Everyone who collects information in the aftermath of Monday's tornadoes should be aware that we will do Profiles of Life on all victims who have died.

These are short profiles that tell about the victims' lives, not their deaths. They should be short stories with a beginning and end.

We will run these profiles as soon as they are written. Most will be 10 inches or less. (Please see attached examples from the bombing.)
Bryan Painter will coordinate the profiles with Steve Lackmeyer. Tamie Ross is contacting funeral homes and asking for their cooperation. All have been receptive.

We've created a basket called Proflies. If you logged in before 10:30 a.m. please restart your computer and the basket will appear in your basket menu. Please send all information about the person's life to this basket and let Bryan know.

We will have runners available to pick up photos, etc.
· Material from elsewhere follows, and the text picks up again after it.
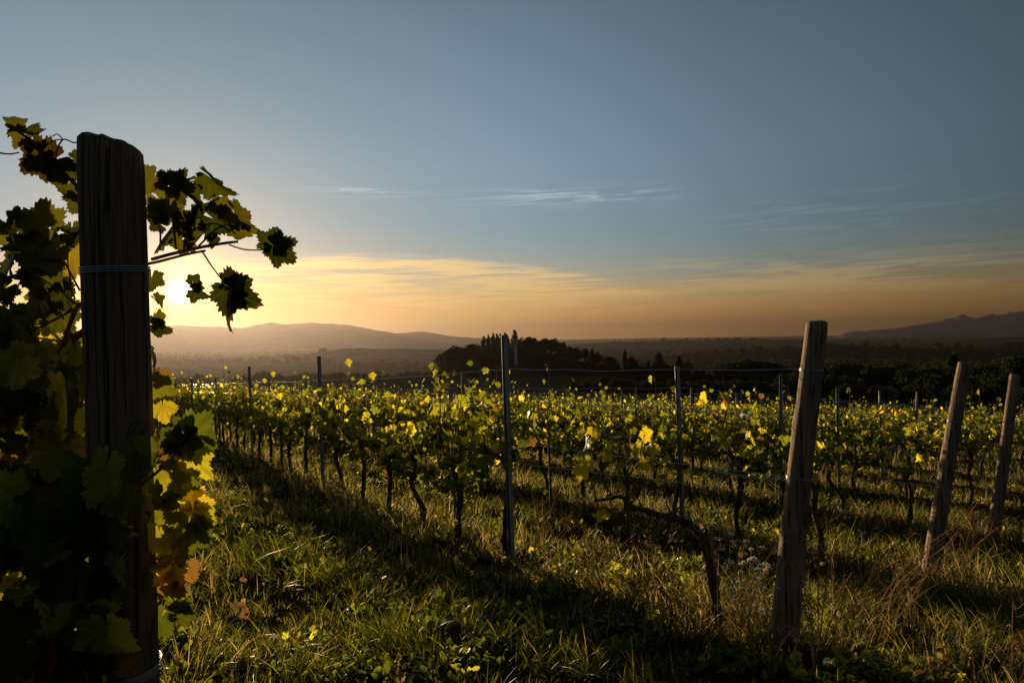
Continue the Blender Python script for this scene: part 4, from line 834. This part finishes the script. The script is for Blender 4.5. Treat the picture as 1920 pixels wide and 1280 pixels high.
# ------------------------------------------------------------------ the foreground vine round the big post
def big_vine():
    global rng
    rng = np.random.default_rng(21)
    bx, by = rowpt(0, 1.55); bx -= 0.03; e = empty('grapevine', (bx, by, g1(bx, by)))
    tag(e, 'large leafy grapevine wrapped around the massive dark post in the left foreground', 'grapevine'); o0 = np.array(e.location)
    def A(px, py, y): return np.array(at(px, py, y))
    fo = MB(); ca = MB(); tk = MB()
    tube(tk, [np.array(p) - o0 for p in smooth_path([(bx, by, o0[2] - 0.1), A(140, 1100, 1.5), A(120, 900, 1.48), A(105, 760, 1.5), A(120, 660, 1.5)], 6)], np.linspace(0.028, 0.018, 25), 9, lump=0.35, twist=0.2)
    canes = [([(285, 486, 1.32), (330, 474, 1.3), (380, 463, 1.28), (420, 456, 1.27), (446, 453, 1.27)], 0.0036), ([(430, 459, 1.27), (460, 468, 1.27), (500, 468, 1.27), (512, 462, 1.27)], 0.0016), ([(380, 473, 1.28), (400, 503, 1.28), (424, 534, 1.28)], 0.0017),
             ([(240, 500, 1.35), (290, 492, 1.32), (345, 478, 1.3), (385, 470, 1.29)], 0.0032), ([(330, 468, 1.3), (325, 420, 1.3), (318, 385, 1.3)], 0.0022), ([(345, 470, 1.3), (352, 440, 1.3), (400, 420, 1.3), (440, 440, 1.3)], 0.0022),
             ([(300, 470, 1.3), (300, 430, 1.3), (288, 400, 1.3)], 0.002), ([(372, 462, 1.29), (405, 430, 1.29), (430, 420, 1.29)], 0.002), ([(175, 380, 1.3), (140, 345, 1.3), (100, 305, 1.29), (60, 265, 1.28), (30, 245, 1.28)], 0.0032), ([(150, 352, 1.3), (110, 318, 1.3), (75, 285, 1.28), (60, 275, 1.28)], 0.002),
             ([(110, 318, 1.3), (105, 290, 1.28), (118, 262, 1.28), (140, 268, 1.26), (158, 262, 1.26)], 0.0016), ([(118, 262, 1.28), (108, 252, 1.28), (98, 256, 1.28)], 0.0012), ([(0, 287, 1.3), (18, 289, 1.3), (36, 286, 1.3)], 0.0018), ([(85, 275, 1.28), (100, 264, 1.28), (118, 262, 1.28)], 0.0014),
             ([(180, 590, 1.4), (150, 570, 1.38), (120, 640, 1.38), (100, 700, 1.4)], 0.006), ([(160, 620, 1.4), (125, 650, 1.4), (115, 720, 1.42), (110, 780, 1.45)], 0.008), ([(150, 575, 1.36), (105, 540, 1.34), (60, 510, 1.34)], 0.002), ([(150, 545, 1.36), (120, 490, 1.34), (105, 470, 1.34)], 0.002),
             ([(140, 560, 1.35), (128, 500, 1.34), (128, 460, 1.33)], 0.0016), ([(170, 560, 1.38), (120, 590, 1.36), (60, 620, 1.34), (10, 640, 1.33)], 0.003), ([(120, 640, 1.4), (60, 625, 1.38), (0, 610, 1.36)], 0.0025), ([(50, 690, 1.34), (20, 650, 1.33), (-20, 640, 1.33)], 0.003),
             ([(285, 860, 1.2), (310, 845, 1.22), (330, 830, 1.22), (350, 812, 1.22)], 0.0028), ([(250, 920, 1.12), (300, 880, 1.16), (330, 850, 1.18)], 0.003), ([(180, 1000, 1.1), (220, 930, 1.09), (270, 890, 1.1)], 0.0028), ([(275, 960, 1.16), (310, 985, 1.2), (345, 1010, 1.22)], 0.0025),
             ([(155, 915, 1.1), (185, 918, 1.08), (215, 920, 1.08)], 0.002), ([(100, 1180, 1.2), (140, 1080, 1.12), (175, 1000, 1.1), (190, 960, 1.1)], 0.004), ([(195, 1280, 1.05), (205, 1130, 1.05), (228, 1010, 1.06), (270, 930, 1.08)], 0.0016), ([(120, 990, 1.1), (150, 985, 1.08), (180, 984, 1.08)], 0.002)]
    for pts, r in canes:
        p = smooth_path([A(*q) - o0 for q in pts], 5); ca = MB(); tube(ca, p, np.linspace(r, r * 0.7, len(p)), 6, lump=0.12); link('cane', ca.mesh('big_cane', M['cane']), e)
    # leaves seen one by one against the sky and the light: (petiole x, y, tip angle, length px, depth, turn)
    L = [(52, 252, 155, 50, 1.28, .3), (45, 255, 240, 45, 1.28, .2), (30, 235, 100, 30, 1.28, .6), (75, 290, 210, 62, 1.28, .2), (100, 300, 200, 75, 1.3, .1), (118, 325, 40, 50, 1.29, .5), (128, 345, 225, 70, 1.3, .4), (150, 370, 300, 55, 1.3, .3), (140, 300, 330, 45, 1.33, .4),
         (85, 425, 160, 70, 1.33, .2), (60, 455, 210, 60, 1.33, .4), (105, 470, 230, 55, 1.34, .8), (130, 440, 330, 45, 1.33, .4), (148, 430, 60, 40, 1.33, .5), (60, 510, 330, 75, 1.34, .3), (50, 505, 200, 55, 1.34, .4), (20, 480, 250, 60, 1.33, .3), (10, 540, 220, 60, 1.33, .3), (70, 560, 270, 55, 1.34, .5), (120, 545, 290, 60, 1.35, .5), (20, 590, 280, 70, 1.35, .3), (60, 620, 300, 60, 1.36, .5), (12, 430, 170, 50, 1.32, .4), (30, 410, 80, 40, 1.32, .7),
         (318, 345, 70, 62, 1.3, .15), (322, 350, 350, 50, 1.3, .4), (350, 342, 40, 46, 1.31, .4), (318, 390, 270, 52, 1.3, .5), (300, 400, 190, 40, 1.3, .5), (290, 330, 250, 45, 1.3, .5), (300, 375, 320, 56, 1.29, .3), (348, 365, 330, 50, 1.3, .3), (375, 385, 0, 46, 1.3, .4), (370, 400, 250, 58, 1.3, .3), (345, 410, 280, 55, 1.3, .3), (396, 335, 305, 58, 1.28, .25), (400, 410, 330, 50, 1.29, .3), (440, 400, 300, 62, 1.28, .25), (430, 415, 350, 50, 1.28, .4), (450, 430, 260, 45, 1.28, .6), (420, 392, 130, 40, 1.29, .5),
         (512, 460, 75, 52, 1.27, .3), (514, 463, 320, 54, 1.27, .25), (380, 440, 230, 48, 1.29, .5), (350, 455, 190, 50, 1.3, .4), (310, 440, 230, 48, 1.3, .4), (300, 420, 150, 40, 1.3, .4), (330, 430, 110, 38, 1.3, .5), (398, 448, 290, 30, 1.29, .6),
         (428, 545, 250, 92, 1.28, .35), (432, 540, 320, 76, 1.28, .3), (424, 533, 60, 36, 1.28, .5), (440, 548, 350, 40, 1.28, .6), (366, 546, 330, 30, 1.3, .2), (362, 528, 50, 26, 1.3, .3), (368, 540, 0, 24, 1.3, .3), (292, 560, 320, 34, 1.3, .4), (288, 610, 330, 40, 1.3, .3), (286, 655, 320, 42, 1.3, .4), (290, 590, 240, 36, 1.3, .5), (284, 520, 260, 36, 1.32, .5),
         (350, 812, 65, 60, 1.22, .35), (355, 815, 340, 72, 1.22, .3), (345, 820, 280, 62, 1.21, .4), (330, 830, 210, 46, 1.2, .3), (325, 826, 130, 44, 1.21, .4), (310, 850, 40, 42, 1.2, .5), (305, 760, 280, 46, 1.24, .4), (292, 720, 320, 48, 1.26, .4), (300, 700, 250, 45, 1.28, .4), (360, 850, 300, 60, 1.22, .5), (380, 822, 320, 44, 1.22, 1.2),
         (285, 850, 200, 92, 1.10, .2), (255, 870, 250, 70, 1.10, .4), (300, 890, 290, 72, 1.16, .3), (330, 880, 340, 50, 1.18, .5), (345, 895, 260, 60, 1.2, .5), (300, 930, 230, 64, 1.14, .3), (330, 930, 300, 58, 1.2, .3), (355, 940, 350, 52, 1.22, .4), (362, 960, 270, 60, 1.22, .3), (378, 965, 330, 46, 1.22, .4), (320, 960, 200, 58, 1.15, .3),
         (352, 990, 262, 92, 1.22, .15), (335, 1010, 240, 80, 1.2, .3), (300, 1000, 280, 66, 1.18, .4), (320, 1060, 300, 60, 1.18, .4), (345, 1065, 250, 52, 1.2, .5), (375, 985, 300, 50, 1.22, .4), (300, 1075, 320, 66, 1.18, .4), (310, 1120, 310, 58, 1.18, .5), (330, 1150, 350, 50, 1.18, .4), (300, 1160, 250, 60, 1.2, .5),
         (205, 920, 235, 84, 1.07, .3), (225, 930, 280, 60, 1.06, .5), (160, 900, 260, 85, 1.07, .7), (190, 985, 240, 88, 1.06, .4), (150, 1010, 200, 90, 1.07, .3), (215, 1060, 250, 84, 1.05, .4), (180, 1090, 290, 76, 1.05, .4), (205, 1140, 230, 80, 1.05, .4), (140, 1130, 200, 96, 1.06, .3), (200, 1200, 270, 76, 1.05, .4), (215, 1225, 300, 66, 1.05, .4), (120, 1220, 240, 96, 1.06, .3)]
    rv = np.array([CM.to_3x3() @ Vector((1, 0, 0)), CM.to_3x3() @ Vector((0, 1, 0)), CM.to_3x3() @ Vector((0, 0, 1))])
    P = []; T = []; N = []; S = []
    for px, py, a, l, y, tw in L:
        P.append(A(px, py, y) - o0); t = math.cos(R(a)) * rv[0] + math.sin(R(a)) * rv[1]; T.append(t + rng.normal() * 0.25 * rv[2])
        n = rv[2] * (1 if rng.random() < .5 else 1) + ((tw + 0.62 if not (px > 280 and py > 700) else tw * 0.8)) * rng.normal(size=3); N.append(n); S.append(l * y / F * 0.80 * rng.uniform(0.75, 1.15))
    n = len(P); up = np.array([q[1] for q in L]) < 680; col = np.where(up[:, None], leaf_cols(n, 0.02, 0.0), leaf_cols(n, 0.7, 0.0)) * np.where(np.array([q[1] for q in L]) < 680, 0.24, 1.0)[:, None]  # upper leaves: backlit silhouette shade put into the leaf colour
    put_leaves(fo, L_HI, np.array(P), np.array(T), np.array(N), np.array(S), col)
    # body of the canopy behind and left of the post
    def fill(n, box, dmin, dmax, test, cols):
        px = rng.uniform(box[0], box[2], n); py = rng.uniform(box[1], box[3], n); y = rng.uniform(dmin, dmax, n)
        k = test(px, py); px, py, y = px[k], py[k], y[k]; n = len(px)
        P = np.array([A(a, b, c) for a, b, c in zip(px, py, y)]) - o0
        put_leaves(fo, L_HI, P, rng.normal(size=(n, 3)) * 0.5 + [0, 0, -0.8], rng.normal(size=(n, 3)) * 0.55 + [0.1, -0.7, 0.35], rng.uniform(0.045, 0.078, n), cols(n))
    edge = lambda py: np.interp(py, [560, 640, 700, 760, 800, 860, 950, 1060, 1120, 1180, 1280], [255, 262, 275, 285, 300, 330, 350, 345, 325, 318, 300])
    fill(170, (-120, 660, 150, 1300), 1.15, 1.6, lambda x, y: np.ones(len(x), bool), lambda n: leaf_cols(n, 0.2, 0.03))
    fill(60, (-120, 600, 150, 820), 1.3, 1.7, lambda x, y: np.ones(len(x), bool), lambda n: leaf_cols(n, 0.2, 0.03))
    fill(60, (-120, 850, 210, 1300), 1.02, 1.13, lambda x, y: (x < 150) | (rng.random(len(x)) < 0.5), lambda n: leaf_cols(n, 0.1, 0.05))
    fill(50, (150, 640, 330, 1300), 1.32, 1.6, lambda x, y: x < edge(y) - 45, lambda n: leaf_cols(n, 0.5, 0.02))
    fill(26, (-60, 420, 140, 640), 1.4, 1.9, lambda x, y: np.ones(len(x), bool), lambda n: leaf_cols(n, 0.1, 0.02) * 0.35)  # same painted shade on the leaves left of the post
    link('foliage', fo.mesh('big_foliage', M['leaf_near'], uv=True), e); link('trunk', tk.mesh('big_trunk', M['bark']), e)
big_vine()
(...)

Please ask Patti Shubert or Marcia Peeler if you need one. All photos must be placed in an envelope and sent to Jim Argo or Roger KIock for scanning into the system; let Bryan or Steve know that a mug has been obtained and given to Photo.
Here are some suggestions for compiling the profiles:

  • Please find out how these people lived, not how they died. This information is vital for the Profiles of Life.
  • Get age, hometown, occupation or where the person went to school. Family information, too. Details are vital in these. Find out what made this person an individual, not a statistic? Was it fishing, golf, playing with Barney, etc.?
  • The information doesn't particularly have to be from a family member. It can be from a minister, coach, golf buddy, etc. But it must be accurate and reliable.
  • Please make every effort to obtain a photo or mugshot of the victim. We need to do everything to show what this person looked like in life.
  • In collecting information, please be sensitive and respectful of the victims' relatives. Please remember that you are approaching these people at one of the lowest points in their lives. And never ask the "How do you feel?" question. (I've attached a tip sheet on interviewing victims.)
  • Good questions that will help you are "Describe this person to me." or "How will you remember him or her?"

Some of you may be drafted to do these profiles. However, all of you who write victim-related stories will contribute to these important stories. Even if you do a feature story on a victim, we still need a profile of life.

Thank you for your help and cooperation on this important project.